Voilà pour les propos réconfortants dits dans l’urgence que les stratèges en propagande d’entreprise nomment pompeusement communication de crise. Car au-delà de toute la symbolique du poids millimétré des mots prononcés par ce dirigeant aux abois, se cache une réalité aux antipodes des attentes de la communauté financière. Certains d’entre eux ne sont dupes de rien et ne manquent pas de le souligner au sortir de la conférence de Tokyo.
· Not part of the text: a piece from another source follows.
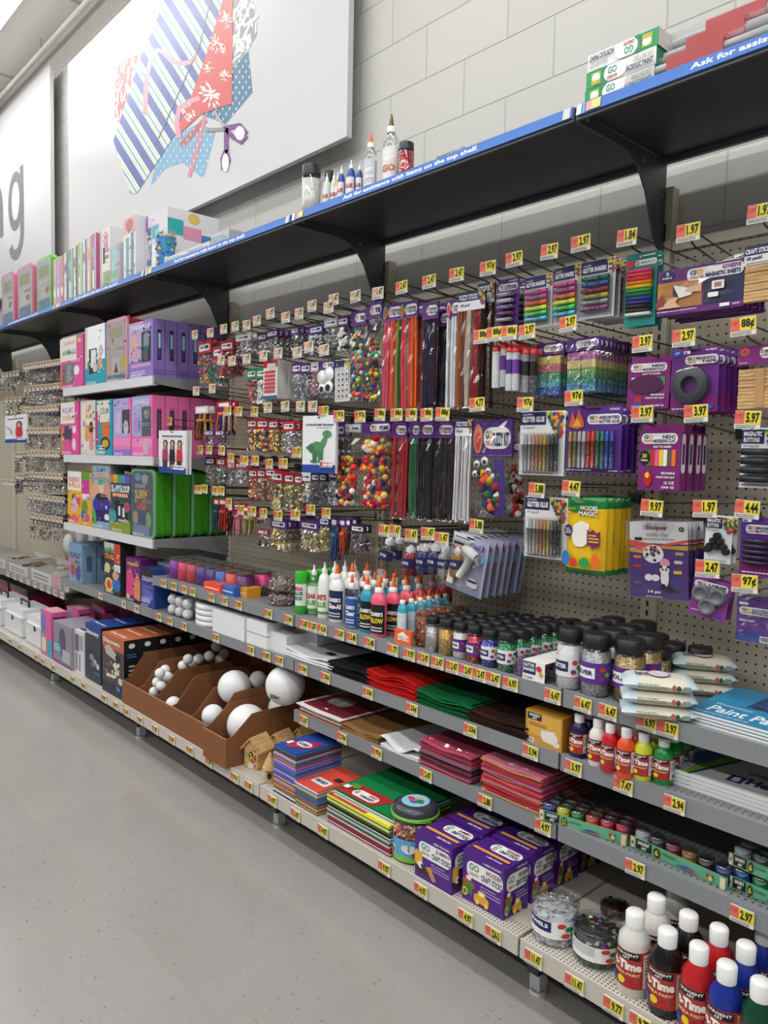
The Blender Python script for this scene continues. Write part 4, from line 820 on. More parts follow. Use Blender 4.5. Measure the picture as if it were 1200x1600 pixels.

À commencer par Patcher : “Satoru Iwata n’a toujours pas saisi les données du problème.” Sentiment de dépit rejoint par le cabinet JP Morgan : “Étant donné la formulation d’une variété de scénarios, y compris l’extension du contenu en direction d’autres plates-formes, les perspectives d’un retour à l’équilibre sont délicates”. Autrement dit, l’adoption d’une stratégie agnostique n’est qu’une hypothèse parmi d’autres pour le fabricant, et non pas une priorité absolue.
 
La publication des résultats du géant japonais a été rapidement suivie par l’édition d’une note explicative détaillant les causes de cette déconfiture. L’une d’entre elles qui auraient pu éponger les pertes financières du fabricant est clairement mise en exergue par le PDG de Nintendo : “nous n’avons pas suffisamment profité de la faiblesse du yen”. Valeur boursière dite exportatrice, les marges bénéficiaires du constructeur dépendent aussi bien des performances de ses consoles sur les marchés étrangers que du taux de change. En cas de méventes, le différentiel du yen avec les monnaies étrangères compense mécaniquement les pertes commerciales. C’est précisément cette donnée (en plus de la conjoncture économique défavorable) que ce dernier souhaite mettre en avant plutôt que sa gestion du court terme si propre au mode d’anticipation des financiers.
 
En effet, la conduite de sa stratégie produit ne peut souffrir d’aucune critique, car elle appartient à un domaine réservé : “si vous êtes emmenés par la recherche du profit boursier à court terme, dans ce cas de figure je suis un mauvais dirigeant. Néanmoins, j’ai la faiblesse de croire en ma capacité de maximiser la valeur de Nintendo dans une perspective long terme” déclarait Iwata au Wall Street Journal en juin 2013. C’est pour cette raison qu’il s’accroche contre vents et marée à son poste : “je ne démissionnerai pas [...] (et) il n’y aura pas de bouleversement majeur de l’état-major dans l’immédiat”.
 
 
Cette vérité aura beau être gravée dans le marbre, elle continue d’échapper aux financiers : “les consommateurs achèteront une console dans l’intention de jouer à un jeu vraiment intéressant”, martèle à tout va le haut dirigeant. C’est mathématiquement ce qui manque à la Wii U, de grands jeux originaux. Ceux qui à eux seuls ont redressé de manière spectaculaire les ventes atones de la 3DS. Les réformes engagées tardent à délivrer leur dividende, telle la mutualisation du millefeuille des départements R&D et Software des formats nomade et salon afin de bénéficier des effets de synergies. Son calendrier de communication échelonné au rythme des salons et de la forte saisonnalité des ventes obligent Satoru Iwata à recourir à ce genre d’effet de manche. Il faut tempérer à défaut de contenir les ardeurs des actionnaires et investisseurs par des déclarations d’intention.
 
Car plus que jamais, ce sont les usages que l’on fait d’une console qui détermine l’acte d’achat, pas sa puissance technique aussi élevée soit elle. La configuration de la Wii U est développée dans ce sens, ne manque plus que les jeux pour le démontrer. Rendez-vous à l’E3 de juin prochain amis financiers.